Cry Me a River

I fell in love with my best friend and last year around October we finally started sleeping together. It was all amazing and I really thought we were going to be a serious thing, but that didn’t happen. Unfortunately you can’t control someone’s demons or someones ability to love you (or stay in love with their ex, which was his case). I held on so long because we’re still friends and I can tell he still likes me, but the funny thing is whenever I want to hang out, he won’t and then when I ask him if he likes me he won’t even say he does. Not once. Ever. We haven’t even seen each other for most of the year and I still held on hope. Lame, I know. Trust me, everyone told me I was but your heart wants what it wants and doesn’t let it go until it’s ready.

Some people have excuses for everything. I think, if you like someone, you should tell them and you should go for it and see where it takes you. You can’t sit around and wait until you’re perfect or life is just going to pass you by. When I felt like the time was right last year, I told him I liked him and I went for it. We’d had a lot of history together and I thought it was something that he wanted, too. To be honest, I don’t know if I was just delusional about it the whole time or if he really did fall in love with me. One minute he’d be into me and the next minute he’d be drunk and talking about how much his ex-wife hurt him. Normally, I would take that as a really bad sign, but you have to understand that we talk to each other about everything, every single day. I respect him a lot and went to him for advice about the biggest things and the littlest things. It would’ve been perfect, but it was far from it. And I’m surely not going to get into all the ways it wasn’t perfect because that would take all night and make me look bad for staying in love so long.

I was pretty messed up all year trying to forget about him. I snubbed a lot of good guys because I just couldn’t be true to someone new if I wasn’t over him. That’s no way to treat someone great.
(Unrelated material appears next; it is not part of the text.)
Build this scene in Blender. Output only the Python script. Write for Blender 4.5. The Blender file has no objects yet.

I can usually get over someone pretty easy if I need to, but this one was harder than usual. I gave him so many warnings, “I’m going to start dating other guys.” (Why warn someone? Why not just do it?) He knew I was full of hot air and that I still loved him. I knew it, too, because I didn’t date a single, goddamn person all year even though I could have.
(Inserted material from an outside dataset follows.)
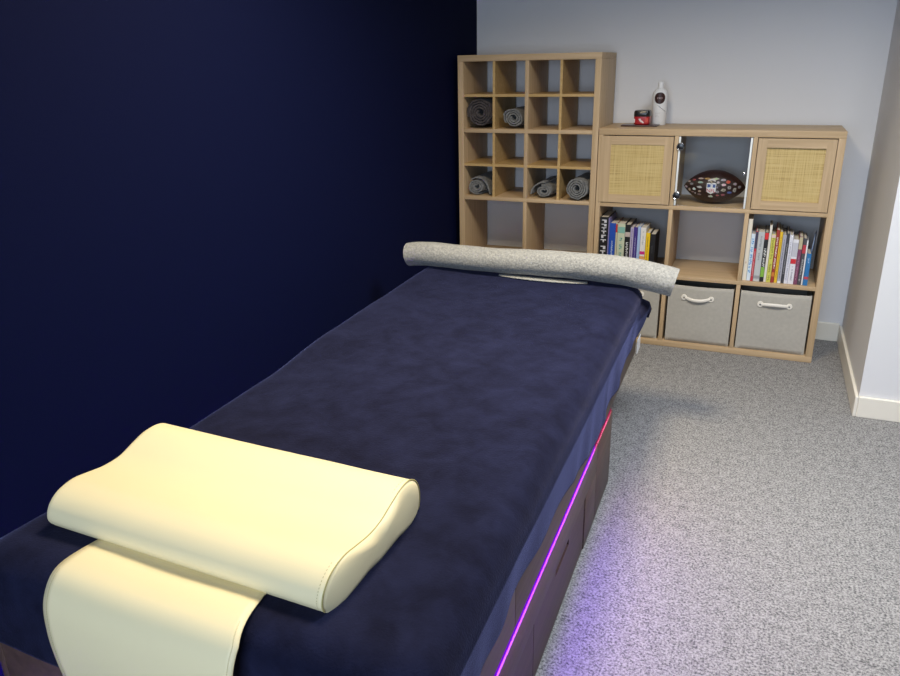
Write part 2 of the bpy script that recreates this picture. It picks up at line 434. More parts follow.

But that shit’s changing. I’ve tried to move on all year and a few months ago I felt like I was ready…or coming close to it. Now I’m over it–excuses, waiting, pretending like someone’s going to get better. They’re not.  I kept trying to get over him and move on, but wasn’t ready. Lately, though, I noticed I feel way more interested in dating and I’m going with it. Fuck that waiting around shit. I’m not really sure what I’m “going” for, exactly. Nothing specifically. I’m just enjoying the fact that I’ve put that behind me. Not that I would complain if someone wanted to romance me a little bit and move in (slowly) for something more serious.